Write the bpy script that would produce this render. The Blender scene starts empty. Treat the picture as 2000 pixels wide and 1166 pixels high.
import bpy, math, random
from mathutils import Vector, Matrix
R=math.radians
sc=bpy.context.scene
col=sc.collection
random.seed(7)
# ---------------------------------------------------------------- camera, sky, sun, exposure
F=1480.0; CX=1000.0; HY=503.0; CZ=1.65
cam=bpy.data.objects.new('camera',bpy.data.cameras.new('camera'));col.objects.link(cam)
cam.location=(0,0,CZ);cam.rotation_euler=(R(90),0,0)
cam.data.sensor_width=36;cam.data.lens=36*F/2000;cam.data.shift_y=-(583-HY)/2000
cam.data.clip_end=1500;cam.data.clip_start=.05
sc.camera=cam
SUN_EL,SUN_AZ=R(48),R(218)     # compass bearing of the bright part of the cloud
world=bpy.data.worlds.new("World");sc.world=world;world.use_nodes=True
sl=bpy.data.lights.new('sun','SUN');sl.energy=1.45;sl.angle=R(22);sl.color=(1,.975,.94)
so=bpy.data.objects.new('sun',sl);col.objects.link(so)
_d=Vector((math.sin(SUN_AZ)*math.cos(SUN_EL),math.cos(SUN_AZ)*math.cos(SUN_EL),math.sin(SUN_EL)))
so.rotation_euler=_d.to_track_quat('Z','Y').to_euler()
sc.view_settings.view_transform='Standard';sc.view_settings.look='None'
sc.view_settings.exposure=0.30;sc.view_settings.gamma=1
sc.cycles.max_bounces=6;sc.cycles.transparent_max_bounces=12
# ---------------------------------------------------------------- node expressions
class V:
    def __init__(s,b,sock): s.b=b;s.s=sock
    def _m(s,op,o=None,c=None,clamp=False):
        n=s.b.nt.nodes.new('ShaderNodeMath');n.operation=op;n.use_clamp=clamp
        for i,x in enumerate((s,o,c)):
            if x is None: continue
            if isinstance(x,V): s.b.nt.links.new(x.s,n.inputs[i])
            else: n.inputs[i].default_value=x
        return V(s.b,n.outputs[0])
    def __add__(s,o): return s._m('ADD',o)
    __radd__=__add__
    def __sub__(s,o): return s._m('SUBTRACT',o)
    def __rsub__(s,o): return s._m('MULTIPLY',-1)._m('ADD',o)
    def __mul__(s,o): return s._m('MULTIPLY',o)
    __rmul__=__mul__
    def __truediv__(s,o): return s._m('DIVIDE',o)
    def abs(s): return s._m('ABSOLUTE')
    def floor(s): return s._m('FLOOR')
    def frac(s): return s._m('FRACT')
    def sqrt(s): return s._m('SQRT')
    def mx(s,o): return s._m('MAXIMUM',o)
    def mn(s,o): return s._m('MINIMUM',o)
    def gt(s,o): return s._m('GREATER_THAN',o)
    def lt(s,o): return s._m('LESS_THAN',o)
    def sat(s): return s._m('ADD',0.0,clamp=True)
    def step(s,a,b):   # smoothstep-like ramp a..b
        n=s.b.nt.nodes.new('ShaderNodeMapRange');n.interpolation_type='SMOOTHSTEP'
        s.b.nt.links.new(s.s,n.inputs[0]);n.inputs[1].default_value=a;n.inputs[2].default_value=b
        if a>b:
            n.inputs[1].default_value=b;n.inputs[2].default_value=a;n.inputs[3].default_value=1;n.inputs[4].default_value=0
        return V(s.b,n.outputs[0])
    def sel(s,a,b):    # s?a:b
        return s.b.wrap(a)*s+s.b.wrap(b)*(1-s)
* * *
[What to work on] Write out each line of the data above again, exactly as given.

[Exercise response]
Write the bpy script that would produce this render. The Blender scene starts empty. Treat the picture as 2000 pixels wide and 1166 pixels high.
import bpy, math, random
from mathutils import Vector, Matrix
R=math.radians
sc=bpy.context.scene
col=sc.collection
random.seed(7)
# ---------------------------------------------------------------- camera, sky, sun, exposure
F=1480.0; CX=1000.0; HY=503.0; CZ=1.65
cam=bpy.data.objects.new('camera',bpy.data.cameras.new('camera'));col.objects.link(cam)
cam.location=(0,0,CZ);cam.rotation_euler=(R(90),0,0)
cam.data.sensor_width=36;cam.data.lens=36*F/2000;cam.data.shift_y=-(583-HY)/2000
cam.data.clip_end=1500;cam.data.clip_start=.05
sc.camera=cam
SUN_EL,SUN_AZ=R(48),R(218)     # compass bearing of the bright part of the cloud
world=bpy.data.worlds.new("World");sc.world=world;world.use_nodes=True
sl=bpy.data.lights.new('sun','SUN');sl.energy=1.45;sl.angle=R(22);sl.color=(1,.975,.94)
so=bpy.data.objects.new('sun',sl);col.objects.link(so)
_d=Vector((math.sin(SUN_AZ)*math.cos(SUN_EL),math.cos(SUN_AZ)*math.cos(SUN_EL),math.sin(SUN_EL)))
so.rotation_euler=_d.to_track_quat('Z','Y').to_euler()
sc.view_settings.view_transform='Standard';sc.view_settings.look='None'
sc.view_settings.exposure=0.30;sc.view_settings.gamma=1
sc.cycles.max_bounces=6;sc.cycles.transparent_max_bounces=12
# ---------------------------------------------------------------- node expressions
class V:
    def __init__(s,b,sock): s.b=b;s.s=sock
    def _m(s,op,o=None,c=None,clamp=False):
        n=s.b.nt.nodes.new('ShaderNodeMath');n.operation=op;n.use_clamp=clamp
        for i,x in enumerate((s,o,c)):
            if x is None: continue
            if isinstance(x,V): s.b.nt.links.new(x.s,n.inputs[i])
            else: n.inputs[i].default_value=x
        return V(s.b,n.outputs[0])
    def __add__(s,o): return s._m('ADD',o)
    __radd__=__add__
    def __sub__(s,o): return s._m('SUBTRACT',o)
    def __rsub__(s,o): return s._m('MULTIPLY',-1)._m('ADD',o)
    def __mul__(s,o): return s._m('MULTIPLY',o)
    __rmul__=__mul__
    def __truediv__(s,o): return s._m('DIVIDE',o)
    def abs(s): return s._m('ABSOLUTE')
    def floor(s): return s._m('FLOOR')
    def frac(s): return s._m('FRACT')
    def sqrt(s): return s._m('SQRT')
    def mx(s,o): return s._m('MAXIMUM',o)
    def mn(s,o): return s._m('MINIMUM',o)
    def gt(s,o): return s._m('GREATER_THAN',o)
    def lt(s,o): return s._m('LESS_THAN',o)
    def sat(s): return s._m('ADD',0.0,clamp=True)
    def step(s,a,b):   # smoothstep-like ramp a..b
        n=s.b.nt.nodes.new('ShaderNodeMapRange');n.interpolation_type='SMOOTHSTEP'
        s.b.nt.links.new(s.s,n.inputs[0]);n.inputs[1].default_value=a;n.inputs[2].default_value=b
        if a>b:
            n.inputs[1].default_value=b;n.inputs[2].default_value=a;n.inputs[3].default_value=1;n.inputs[4].default_value=0
        return V(s.b,n.outputs[0])
    def sel(s,a,b):    # s?a:b
        return s.b.wrap(a)*s+s.b.wrap(b)*(1-s)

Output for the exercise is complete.